Uma audiência pública marcou, na segunda-feira (26), o início da tramitação da Proposta de Emenda Constitucional (PEC) n° 32/2020, que trata da Reforma Administrativa, na Comissão de Constituição e Justiça e de Cidadania (CCJ) da Câmara dos Deputados. As audiências ocorrerão até o dia 14 de maio. O relator da proposta, o deputado Darci de Matos (PSD-SC), já afirmou que pretende votar a proposta na Comissão ainda na segunda quinzena de maio.
Especialistas que participaram da audiência na segunda-feira criticaram pontos da proposta, como o fim da estabilidade para alguns cargos, a criação do vínculo de experiência e a ampliação dos poderes do presidente da República.
O representante do governo no debate, o secretário especial de Desburocratização, Gestão e Governo Digital do Ministério da Economia, Caio Paes de Andrade, alegou que os atuais servidores não terão seus direitos afetados e que a ideia é criar uma administração mais moderna e eficiente. No entanto, diferentes estudos técnicos já comprovaram que os efeitos negativos para os atuais servidores serão imediatos.
O presidente da Associação Nacional dos Procuradores dos Estados e do Distrito Federal (ANAPE), Vicente Braga, lembrou durante a audiência que a proposta atinge os atuais servidores em alguns pontos, como na parte que trata da dedicação exclusiva dos servidores, proibindo que servidores tenham qualquer outra atividade remunerada, mesmo que sem relação com o serviço público. A exceção é apenas para área de ensino e atividades de profissional de saúde.

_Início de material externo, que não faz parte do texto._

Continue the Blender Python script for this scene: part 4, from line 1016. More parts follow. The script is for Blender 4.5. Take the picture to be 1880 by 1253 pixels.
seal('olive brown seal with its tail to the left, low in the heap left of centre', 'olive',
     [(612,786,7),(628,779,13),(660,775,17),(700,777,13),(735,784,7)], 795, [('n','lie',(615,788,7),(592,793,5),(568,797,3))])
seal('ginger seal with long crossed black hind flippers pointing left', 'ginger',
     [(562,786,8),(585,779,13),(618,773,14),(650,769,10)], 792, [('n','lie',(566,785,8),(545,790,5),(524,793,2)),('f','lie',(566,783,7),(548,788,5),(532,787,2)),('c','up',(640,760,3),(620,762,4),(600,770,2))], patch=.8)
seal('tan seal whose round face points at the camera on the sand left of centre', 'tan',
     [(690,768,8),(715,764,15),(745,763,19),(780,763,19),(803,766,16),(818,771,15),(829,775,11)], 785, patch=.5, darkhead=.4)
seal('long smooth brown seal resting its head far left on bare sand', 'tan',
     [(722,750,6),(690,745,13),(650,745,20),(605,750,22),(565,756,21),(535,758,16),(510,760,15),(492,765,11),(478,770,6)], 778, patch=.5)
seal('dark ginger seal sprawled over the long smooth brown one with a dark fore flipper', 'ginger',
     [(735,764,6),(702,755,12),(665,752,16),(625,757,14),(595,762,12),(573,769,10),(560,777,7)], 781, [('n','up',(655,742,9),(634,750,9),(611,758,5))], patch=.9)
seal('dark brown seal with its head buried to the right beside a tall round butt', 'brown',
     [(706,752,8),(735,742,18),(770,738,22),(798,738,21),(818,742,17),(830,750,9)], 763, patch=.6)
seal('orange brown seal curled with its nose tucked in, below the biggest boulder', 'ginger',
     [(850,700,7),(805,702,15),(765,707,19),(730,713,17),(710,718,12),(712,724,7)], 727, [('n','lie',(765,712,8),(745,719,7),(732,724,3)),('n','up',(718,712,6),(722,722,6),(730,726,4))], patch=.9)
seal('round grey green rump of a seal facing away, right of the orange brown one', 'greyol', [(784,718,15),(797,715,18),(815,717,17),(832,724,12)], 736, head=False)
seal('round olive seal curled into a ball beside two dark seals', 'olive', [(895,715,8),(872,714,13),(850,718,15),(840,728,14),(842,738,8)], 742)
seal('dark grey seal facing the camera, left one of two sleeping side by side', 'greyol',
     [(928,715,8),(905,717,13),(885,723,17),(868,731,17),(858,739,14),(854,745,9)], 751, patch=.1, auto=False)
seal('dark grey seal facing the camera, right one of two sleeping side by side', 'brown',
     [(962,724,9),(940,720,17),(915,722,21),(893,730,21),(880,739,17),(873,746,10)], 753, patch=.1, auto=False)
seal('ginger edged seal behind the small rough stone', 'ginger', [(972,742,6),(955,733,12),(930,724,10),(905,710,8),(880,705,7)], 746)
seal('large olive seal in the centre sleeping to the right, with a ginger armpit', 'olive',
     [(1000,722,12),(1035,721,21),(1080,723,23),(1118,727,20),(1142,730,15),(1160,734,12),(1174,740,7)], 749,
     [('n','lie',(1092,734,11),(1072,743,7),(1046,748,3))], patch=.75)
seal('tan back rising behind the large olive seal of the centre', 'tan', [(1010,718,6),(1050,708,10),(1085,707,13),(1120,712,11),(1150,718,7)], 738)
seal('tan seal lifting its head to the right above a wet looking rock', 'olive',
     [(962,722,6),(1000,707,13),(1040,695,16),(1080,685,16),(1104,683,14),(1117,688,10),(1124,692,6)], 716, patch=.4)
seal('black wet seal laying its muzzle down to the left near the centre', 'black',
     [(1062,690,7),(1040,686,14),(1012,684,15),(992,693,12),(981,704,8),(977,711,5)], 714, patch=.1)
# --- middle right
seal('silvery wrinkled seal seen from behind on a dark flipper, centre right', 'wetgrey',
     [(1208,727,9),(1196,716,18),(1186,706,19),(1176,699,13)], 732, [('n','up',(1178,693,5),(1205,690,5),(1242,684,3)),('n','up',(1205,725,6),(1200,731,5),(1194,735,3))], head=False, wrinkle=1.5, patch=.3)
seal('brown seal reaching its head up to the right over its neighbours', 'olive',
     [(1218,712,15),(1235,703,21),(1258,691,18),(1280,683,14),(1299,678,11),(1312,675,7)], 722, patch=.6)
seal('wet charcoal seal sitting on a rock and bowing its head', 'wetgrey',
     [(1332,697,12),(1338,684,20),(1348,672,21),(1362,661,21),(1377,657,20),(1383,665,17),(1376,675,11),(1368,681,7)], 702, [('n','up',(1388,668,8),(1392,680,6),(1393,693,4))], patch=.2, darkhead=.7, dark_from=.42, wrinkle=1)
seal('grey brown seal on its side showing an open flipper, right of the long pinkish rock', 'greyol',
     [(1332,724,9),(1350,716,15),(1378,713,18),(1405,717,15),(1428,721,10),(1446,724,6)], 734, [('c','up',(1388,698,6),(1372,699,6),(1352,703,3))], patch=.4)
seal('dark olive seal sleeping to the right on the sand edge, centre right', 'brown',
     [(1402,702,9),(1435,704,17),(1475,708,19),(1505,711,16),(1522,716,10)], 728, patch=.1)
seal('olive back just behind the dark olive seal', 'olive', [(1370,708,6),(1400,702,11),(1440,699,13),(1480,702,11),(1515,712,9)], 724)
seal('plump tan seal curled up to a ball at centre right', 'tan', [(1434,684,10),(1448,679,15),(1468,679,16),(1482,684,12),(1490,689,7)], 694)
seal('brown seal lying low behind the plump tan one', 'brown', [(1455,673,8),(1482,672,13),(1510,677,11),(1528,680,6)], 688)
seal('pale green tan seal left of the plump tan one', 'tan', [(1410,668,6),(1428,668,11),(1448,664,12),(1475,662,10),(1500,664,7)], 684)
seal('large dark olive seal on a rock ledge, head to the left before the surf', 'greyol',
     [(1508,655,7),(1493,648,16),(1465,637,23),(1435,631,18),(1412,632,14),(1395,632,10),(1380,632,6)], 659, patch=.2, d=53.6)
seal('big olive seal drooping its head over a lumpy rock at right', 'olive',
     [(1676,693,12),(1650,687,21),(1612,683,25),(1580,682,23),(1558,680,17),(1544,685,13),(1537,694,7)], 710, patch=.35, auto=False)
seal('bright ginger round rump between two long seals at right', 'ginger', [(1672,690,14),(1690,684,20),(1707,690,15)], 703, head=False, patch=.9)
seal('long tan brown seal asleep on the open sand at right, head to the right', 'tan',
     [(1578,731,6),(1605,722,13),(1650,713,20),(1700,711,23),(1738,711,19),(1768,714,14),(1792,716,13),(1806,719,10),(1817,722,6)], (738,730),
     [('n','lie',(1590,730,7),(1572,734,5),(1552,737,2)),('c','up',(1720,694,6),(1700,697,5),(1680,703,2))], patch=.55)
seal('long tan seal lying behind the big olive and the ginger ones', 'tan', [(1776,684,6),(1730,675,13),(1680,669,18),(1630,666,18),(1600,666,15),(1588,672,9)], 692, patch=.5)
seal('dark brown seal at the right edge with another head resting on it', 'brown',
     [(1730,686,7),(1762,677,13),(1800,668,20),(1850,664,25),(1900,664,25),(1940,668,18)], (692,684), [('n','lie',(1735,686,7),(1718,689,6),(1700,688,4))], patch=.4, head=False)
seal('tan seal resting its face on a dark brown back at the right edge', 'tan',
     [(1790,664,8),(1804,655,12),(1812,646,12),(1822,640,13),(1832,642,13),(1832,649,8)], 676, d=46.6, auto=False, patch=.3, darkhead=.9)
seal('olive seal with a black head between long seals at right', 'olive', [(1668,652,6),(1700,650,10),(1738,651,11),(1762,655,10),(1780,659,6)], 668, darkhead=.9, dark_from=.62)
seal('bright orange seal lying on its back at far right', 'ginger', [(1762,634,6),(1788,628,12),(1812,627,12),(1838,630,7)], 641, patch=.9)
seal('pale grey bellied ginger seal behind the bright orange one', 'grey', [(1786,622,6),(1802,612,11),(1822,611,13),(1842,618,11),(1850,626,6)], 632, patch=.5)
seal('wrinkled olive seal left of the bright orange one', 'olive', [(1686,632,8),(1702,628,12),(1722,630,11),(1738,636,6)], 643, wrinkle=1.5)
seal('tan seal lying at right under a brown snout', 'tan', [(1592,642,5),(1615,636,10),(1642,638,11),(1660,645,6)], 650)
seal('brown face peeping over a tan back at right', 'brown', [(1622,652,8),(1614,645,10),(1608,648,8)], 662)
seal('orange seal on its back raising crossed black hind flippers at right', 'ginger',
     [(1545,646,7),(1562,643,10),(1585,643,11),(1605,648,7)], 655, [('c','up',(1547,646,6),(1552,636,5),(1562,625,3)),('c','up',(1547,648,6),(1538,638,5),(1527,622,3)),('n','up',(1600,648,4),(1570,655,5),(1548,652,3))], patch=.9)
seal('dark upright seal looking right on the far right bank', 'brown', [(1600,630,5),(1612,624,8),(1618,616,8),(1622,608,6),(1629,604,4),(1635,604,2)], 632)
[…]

Braga também considerou “um grande retrocesso” a previsão de um vínculo de experiência, após a aprovação em prova de concurso, com duração mínima de um ano para cargos que não sejam típicos de Estado, e dois anos para os típicos de Estado, para determinar a classificação final e os aprovados no concurso público. Segundo Braga, um aprovado em concurso, cumprindo vínculo de experiência, não teria condições de praticar atos estratégicos de carreiras típicas de Estado.
O procurador também criticou as mudanças previstas na estabilidade do servidor, que pelo texto fica restrita a servidores ocupantes de cargos típicos de Estado, cumpridos o vínculo de experiência e mais um ano no cargo.
“Não se pode falar em Estado Democrático de Direito com instituição fragilizada. Não se pode admitir que se utilize o discurso de que a estabilidade é utilizada como um escudo para o servidor público. Ela não é um escudo para o servidor público. Ela é um escudo para o cargo daquele servidor, para blindá-lo de qualquer interesse ilegítimo por parte de quem quer que seja: um cidadão, um gestor, um superior ou quem for”, disse Vicente Braga.
O coordenador-técnico do Departamento Intersindical de Estatística e Estudos Socioeconômicos (DIEESE), Fausto Augusto Júnior, também criticou, entre outros pontos, as mudanças nas regras de estabilidade.
Segundo ele, as mudanças são “o cúmulo da falta de responsabilidade” e farão com que os trabalhadores possam ser “modificados ao sabor do governo de plantão”, ferindo o princípio da impessoalidade da administração pública.
Poderes do presidente
Outro ponto bastante criticado na reunião foi a definição contida na PEC que aumenta os poderes do presidente e estabelece, entre outros pontos, que decretos presidenciais poderão criar ou extinguir órgãos públicos. Para Francisco de Queiroz Bezerra Cavalcanti, diretor e professor titular de Direito Administrativo da Faculdade de Direito da Universidade Federal de Pernambuco, esse item “é um desastre”, usurpa poderes do Legislativo e agride a autonomia dos poderes.
A coordenadora da associação Auditoria Cidadã da Dívida, Maria Lúcia Fattorelli, disse acreditar que a proposta fere cláusulas pétreas da Constituição. Para Fattorelli, a PEC “ofende o princípio da moralidade pública e traz de volta o apadrinhamento”. Ela criticou uma série de pontos da proposta, como a justificativa do Executivo de que há uma percepção de que o Estado custa muito, mas entrega pouco. Segundo Fattorelli, esse é um argumento “sem qualquer comprovação”.
A deputada Fernanda Melchionna (Psol-RS) também se manifestou contra a reforma. “Quase 60% dos servidores públicos recebem menos de quatro salários mínimos. Então, não estamos falando de privilegiados. Aliás, os grandes privilegiados não são atacados na reforma, como os deputados federais, os ministros e os secretários do governo”, afirmou.
Melchionna disse ter sugerido uma redução de 50% do salário desses cargos, mas que não teve o apoio do governo.
“Mais do que isso, é óbvio que essa matéria é inconstitucional, porque a estabilidade está na Constituição Federal não como uma benesse, mas como um direito para acabar com a ideia do Estado patrimonialista”, declarou a deputada.